The Bhel disinvestment is set to have some repercussion in the ruling coalition.
 
The Left parties will soon meet to discuss their opposition to Thursday's Cabinet decision and similar situations where "the government does what it wants" despite the protests of its alliance partners, according to sources in the Communist Party of India.
 
"The Left will work on strategies to make their discussions with the government more concrete so that informal talk at breakfast meetings does not result in formal decisions at the Cabinet level," a party source said.
 
Leaders of other Left parties indicated that as part of this strategy, the Left Front might insist on structured discussions with the government, rather than informal briefings at the prime minister's residence.
 
"It would be better if we had meetings with a settled agenda from now onwards," Revolutionary Socialist Party leader Abani Roy said.

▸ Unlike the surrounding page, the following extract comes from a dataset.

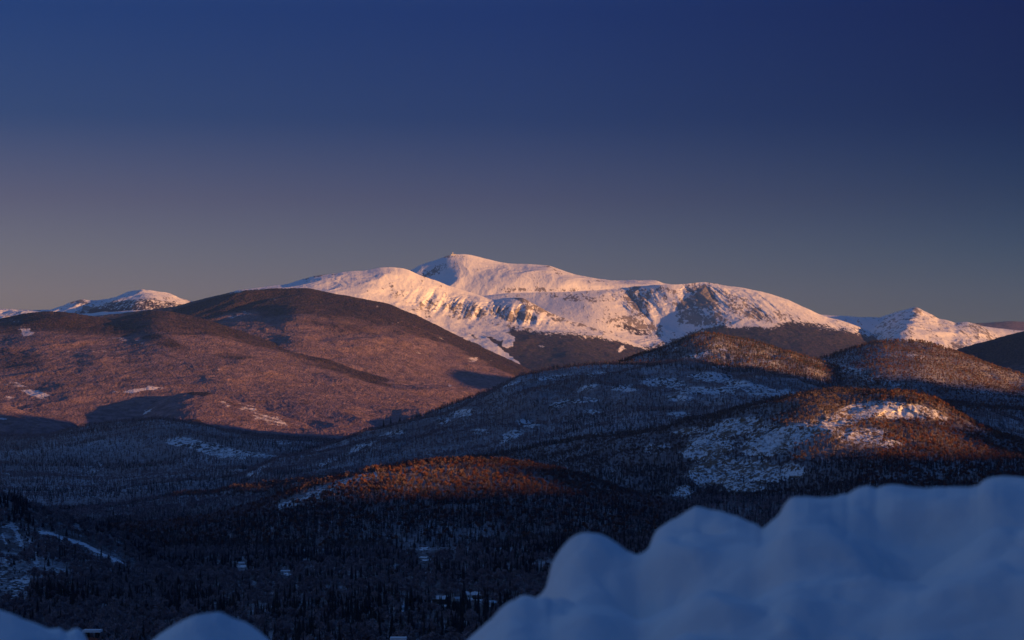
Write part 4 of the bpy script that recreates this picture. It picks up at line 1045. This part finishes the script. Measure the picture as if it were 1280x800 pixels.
# which stand free enough to be seen: in frame, not behind the snowbank
hpx = 13.5 * tall / rng_ * FPX
vis = (px > 4) & (px < 1276) & (py - hpx * 0.8 < 797) & (py - hpx * 0.7 < bank_y(px)) & ~farsel
vis &= (py - hpx * 0.6 < skyline(['near_slope'], 0)(px)) | (rng_ < 2650)
def pick_top(mask, n):
    idx = np.nonzero(mask)[0]
    return idx[np.argsort(-hpx[idx])[:n]]
solo_c = pick_top(vis & isc, 280)
solo_b = pick_top(vis & ~isc, 220)
solo = np.zeros(len(P), bool); solo[solo_c] = True; solo[solo_b] = True
rest = ~solo
forest('forest', P[rest], pick[rest], size[rest], tall[rest], 'dark mixed wood filling the shaded valley floor and near slope')

def make_tree(kind, TK, tm, cm):
    root = bpy.data.objects.new(kind, None); C.objects.link(root)
    TK[0].build('trunk', tm, parent=root); TK[1].build('crown', cm, parent=root)
    return root
def copy_tree(root):
    r = root.copy(); C.objects.link(r)
    for ch in root.children:
        c = ch.copy(); C.objects.link(c); c.parent = r
    return r
R2 = np.random.default_rng(8)
con_src = [make_tree('conifer_tree', tree_conifer(R2, 13.5, w_, 13, 10), M['trunk'], M['needles']) for w_ in (2.3, 2.8, 3.2)]
bare_src = [make_tree('bare_tree', tree_bare(R2, 13.0, 4.0, 130, 6, tw=0.13), M['birch'] if k == 0 else M['trunk'], M['twigs_grey_lift']) for k in range(3)]
used = set()
def plant(srcs, idxs, label, cat, group):
    for n_, i in enumerate(idxs):
        s_ = srcs[n_ % len(srcs)]
        t = s_ if s_.name not in used else copy_tree(s_)
        used.add(s_.name)
        t.location = P[i]
        t.rotation_euler = (0, 0, random.uniform(0, 6.28))
        t.scale = (size[i], size[i], tall[i])
        on_slope = i < n_slope
        tag(t, label.replace('low in the valley', 'on the near left slope') if on_slope else label.replace('low in the valley', 'on the valley floor'), cat, group.replace('valley wood', 'near slope wood') if on_slope else group)
        yield t, i
labels_c = {}
for t, i in plant(con_src, solo_c, 'dark narrow conifer standing in the shaded wood low in the valley', 'conifer', 'dark conifers in the shaded valley wood'): labels_c[i] = t
for t, i in plant(bare_src, solo_b, 'leafless grey-brown tree standing in the shaded wood low in the valley', 'bare tree', 'leafless trees in the shaded valley wood'): pass

# two pointed conifers standing up on the crest of the near slope, and others breaking skylines
def ground_at(lname, px_, py_):
    L = LAYERS[lname]
    d = np.hypot(L['PX'] - px_, L['PY'] - py_) + np.where((L['S'] > -0.02) & (L['Y'] > 50), 0, 1e6)
    k = np.unravel_index(np.argmin(d), d.shape)
    return np.array([L['X'][k], L['Y'][k], L['Z'][k] - 0.3])
def special(src, lname, px_, py_, sz, tl, label, cat):
    t = copy_tree(src); t.location = ground_at(lname, px_, py_); t.scale = (sz, sz, tl); t.rotation_euler = (0, 0, px_)
    if 'group' in t: del t['group']
    tag(t, label, cat)
special(con_src[1], 'near_slope', 22, 628, 0.85, 0.62, 'shorter of the two pointed conifers on the crest of the near left slope', 'conifer')
special(con_src[2], 'near_slope', 34, 631, 0.95, 0.72, 'taller of the two pointed conifers on the crest of the near left slope', 'conifer')
special(con_src[1], 'near_slope', 61, 642, 0.9, 0.5, 'lone dark conifer right of the pair on the near left slope crest', 'conifer')
special(con_src[0], 'near_slope', 223, 746, 0.9, 0.62, 'lone dark conifer on the pale bare-tree slope above the snow mound', 'conifer')
special(con_src[2], 'ground', 404, 775, 1.0, 0.95, 'broad dark conifer standing alone left of the low snowy clearings', 'conifer')
for q, (a, b, w_) in enumerate([(480, 534, 'leftmost'), (488, 531, 'middle'), (500, 528, 'rightmost')]):
    special(con_src[q], 'middle_ridge', a, b + 1, 1.6, (1.5, 1.7, 1.3)[q], w_ + ' of the three tall conifers standing out on the middle ridge skyline', 'conifer')

# ------------------------------------------------------------------ village houses
M['wall_pale'] = flat_mat('pale_clapboard', (0.45, 0.43, 0.42)); M['wall_dark'] = flat_mat('brown_boards', (0.10, 0.07, 0.055))
M['roof_snow'] = flat_mat('roof_snow', (0.66, 0.66, 0.68)); M['glass'] = flat_mat('window_glass', (0.03, 0.035, 0.045), 0.1)
M['brick'] = flat_mat('red_brick', (0.30, 0.11, 0.08)); M['door'] = flat_mat('green_door', (0.05, 0.09, 0.07))
M['cap'] = flat_mat('snowy_concrete_cap', (0.72, 0.70, 0.70)); M['shingle'] = flat_mat('dark_shingle', (0.06, 0.055, 0.055))
def box(acc, x0, x1, y0, y1, z0, z1):
    a = acc
    v = [(x0, y0, z0), (x1, y0, z0), (x1, y1, z0), (x0, y1, z0), (x0, y0, z1), (x1, y0, z1), (x1, y1, z1), (x0, y1, z1)]
    a.v.append(np.array(v, float))
    a.q += [[i + a.n for i in f] for f in ((0, 3, 2, 1), (4, 5, 6, 7), (0, 1, 5, 4), (1, 2, 6, 5), (2, 3, 7, 6), (3, 0, 4, 7))]
    a.n += 8
def gable(acc, L_, W_, z0, zt):
    """solid gable body, ridge along x"""
    v = [(-L_, -W_, z0), (L_, -W_, z0), (L_, W_, z0), (-L_, W_, z0), (-L_, 0, zt), (L_, 0, zt)]
    acc.v.append(np.array(v, float)); n = acc.n
    acc.q += [[n + i for i in f] for f in ((0, 3, 2, 1), (0, 1, 5, 4), (2, 3, 4, 5))]
    acc.t += [[n + 1, n + 2, n + 5], [n + 3, n + 0, n + 4]]
    acc.n += 6
def roof_slabs(acc, L_, W_, z0, zt, th):
    """two thick pitched slabs meeting at the ridge"""
    for s in (-1, 1):
        v = [(-L_, s * W_, z0), (L_, s * W_, z0), (L_, s * 0.002, zt), (-L_, s * 0.002, zt)]
        v2 = [(a, b, c + th) for a, b, c in v]
        acc.v.append(np.array(v + v2, float)); n = acc.n
        acc.q += [[n + i for i in f] for f in ((0, 1, 2, 3), (7, 6, 5, 4), (0, 4, 5, 1), (1, 5, 6, 2), (2, 6, 7, 3), (3, 7, 4, 0))]
        acc.n += 8
def make_house(L_, W_, H_, rise, wall, name='village_house'):
    r = bpy.data.objects.new(name, None); C.objects.link(r)
    a = Acc(); box(a, -L_, L_, -W_, W_, -2, H_); gable(a, L_, W_, H_ + 0.003, H_ + rise); a.build('wall', wall, parent=r)
    a = Acc(); roof_slabs(a, L_ + 0.6, W_ + 0.7, H_ - 0.05 - 0.7 * rise / W_ + 0.05, H_ + rise + 0.05, 0.35); ro = a.build('roof', M['roof_snow'], parent=r)
    a = Acc(); box(a, L_ * 0.3, L_ * 0.3 + 0.8, -0.4, 0.4, H_ + rise - 0.8, H_ + rise + 1.2); a.build('chimney', M['brick'], parent=ro)
    for i in range(3):
        for fl in range(2 if H_ > 4.5 else 1):
            x = -L_ * 0.65 + i * L_ * 0.65
            if i == 1 and fl == 0: continue
            a = Acc(); box(a, x - 0.55, x + 0.55, -W_ - 0.05, -W_ + 0.05, 1.0 + 2.6 * fl, 2.4 + 2.6 * fl); a.build('window', M['glass'], parent=r)
    a = Acc(); box(a, -0.5, 0.5, -W_ - 0.06, -W_ + 0.05, 0.0, 2.1); a.build('door', M['door'], parent=r)
    return r
def copy_deep(o, parent=None):
    c = o.copy(); C.objects.link(c); c.parent = parent
    for ch in o.children: copy_deep(ch, c)
    return c
h_src = [make_house(6.0, 4.0, 3.6, 2.6, M['wall_pale']), make_house(7.5, 4.5, 5.4, 3.0, M['wall_dark']), make_house(9.5, 4.2, 3.2, 2.2, M['wall_pale'])]
H_LAB = ['westernmost of the row of three small houses left of the bright snowy lane', 'second small house in the row left of the bright snowy lane', 'large pale house at the foot of the bright snowy lane in the village', 'small house right against the large pale house in the village',
         'small house at the right end of the snowy lane cluster', 'low house between the snowy lane and the stacked roofs', 'highest and smallest of the three roofs stacked above each other', 'middle of the three snowy roofs stacked above each other', 'lowest of the three snowy roofs stacked above each other',
         'upper snowy-roofed house of the right village clearing', 'long low house with the widest snowy roof in the right village clearing', 'small house at the left end of the right village clearing', 'lone pale roof left of the village in the dark wood', 'tiny lone roof farthest left of the village below the shaded hill',
         'tiny house alone below the village cluster', 'small house in the leftmost of the low clearings near the bottom', 'house in the second low clearing, left of the dark conifers', 'small house between two dark conifers in the low clearings', 'brightest snowy roof of the low clearings near the bottom', 'small house touching the brightest roof of the low clearings',
         'small house in the low clearing next to the snowbank', 'tiny cabin alone in the dark wood right of the near slope', 'distant speck of a house at the foot of the shaded hill', 'tiny cabin in the dark wood above the central snow mound', 'small white house among trees above the three stacked roofs']
first = set()
for k, (hx, hy, sf, hd) in enumerate(HOUSES):
    s_ = h_src[k % 3]
    t = s_ if k < 3 else copy_deep(s_)
    L = LAYERS['ground']
    t.location = ground_at('ground', hx, hy) + np.array([0, 0, 0.3])
    sf = sf * (1.6 if hy < 690 else 0.8)
    t.scale = (sf,) * 3; t.rotation_euler = (0, 0, rad(hd))
    tag(t, H_LAB[k], 'house', 'snow-roofed houses in the shaded valley')

# summit station, a speck on the highest dome
st = bpy.data.objects.new('summit_station', None); C.objects.link(st)
st.location = ground_at('snowy_summit', 567, 318.6)
a = Acc(); box(a, -22, 22, -10, 10, -20, 8); a.build('wall', M['wall_pale'], parent=st)
a = Acc(); a.tube((-6, 0, 8), (-6, 0, 27), 4.5, 4.0, n=10); a.build('tower', M['wall_pale'], parent=st)
tag(st, 'tiny weather station with a round tower on the snowy summit', 'station')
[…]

He said the Left had already insisted that the government meet the Left Front rather than individual party leaders on a "piecemeal" basis.
 
Finance Minister P Chidambaram had started this trend while discussing foreign direct investment in the telecom sector and other issues with the Left a few months ago. He met leaders from the CPI (Marxist) for lunch and the CPI for dinner on that occasion.
 
The practice was continued during the discussions over the Patents Bill. Meetings between the government and the CPI(M) had caused considerable heartburn to the other constituents of the Left Front.
 
D Raja of the CPI said it was necessary to prevent the UPA from variously interpreting the National Common Minimum Programme. This would be discussed at the next meeting between the government and the Left, he said.
 
The government has gone ahead with several policy decisions despite the Left's opposition. Prominent among these are raising the FDI caps in the telecom and the banking sector.
 
In both cases, the government held discussions with the Left. However, the Bhel disinvestment is the first major instance where the government has claimed to have "consulted" the Left only to have it denied by Left party leaders.